Der Kern des Siedle-Hauses ist der Ausstellungsraum mit seiner Grundfläche von circa 13 mal 13 Metern und einer Höhe von 13 Metern. Der Kubus ist eine weitere architektonische Meisterleistung und selbst von künstlerischem Wert. Bei den Wänden handelt es sich um einen Abdruck der Außenfassade des Gebäudes Baumannstraße 4, das zuvor an dieser Stelle stand. Vor dessen Abriss wurden die Fassaden mithilfe sogenannter „fotogrammetrischer“ Scans erfasst. Es entstand ein detailliertes 3 D-Modell, das als Grundlage für die Herstellung der Abgussmatrizen diente und die charakteristischen Schindeln ebenso erkennen lässt wie jegliche Risse, Löcher oder Unebenheiten. So entsteht aus der Unvollkommenheit eine raumprägende Ästhetik.

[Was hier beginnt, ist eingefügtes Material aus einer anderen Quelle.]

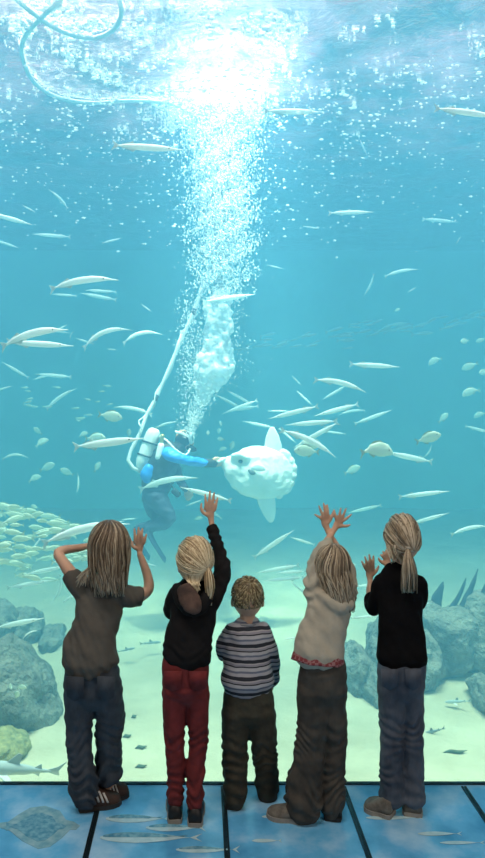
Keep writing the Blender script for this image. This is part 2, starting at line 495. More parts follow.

Ausgewählte Kunstwerke in wechselnden Ausstellungen
Der Betonabguss des ehemaligen Wohnhauses Baumannstaße 4 stellt den architektonischen Kern des Siedle-Hauses dar. Hier sollen ausgewählte Kunstwerke der Sammlung in wechselnden Ausstellungen gezeigt werden. Im Erdgeschoss wird neben der Ausstellung auch die Verwaltung verortet. Das Untergeschoss bietet Raum für Technik und Lager.
Brandlhuber: „Wir hatten zum Beispiel eine frühere Version, die war wesentlich größer. Jetzt ist es ein fast intimer Ausstellungsraum, aber gleichzeitig mit einem großen Dach. Die Aufmerksamkeit ist nicht mehr ausschließlich auf den Zweck als Museum gerichtet, sondern auf das Haus im Haus und die verschiedenen Nutzungsmöglichkeiten. Deswegen ja auch der Name: Siedle-Haus.“
Mit der Kunst mehr vermitteln
Und Gabriele Siedle: „Wir wollten nicht ‘zeigen, was wir haben’, sondern haben den Auftrag gesehen, mit der Kunst weitaus mehr zu vermitteln. Wir wollten den Mitarbeiterinnen und Mitarbeitern, der Stadt und allen Leuten etwas zurückgeben.“ An dieser Vision habe sich nichts verändert. „Ganz im Gegenteil: Ich glaube, dass ein Ort wie das Siedle-Haus in dieser schnelllebigen Zeit, in Zeiten der Unsicherheit, Halt geben kann.“ Das Siedle-Haus bringe eine Geschichte mit, „aber es ist vor allem offen für die Zukunft“.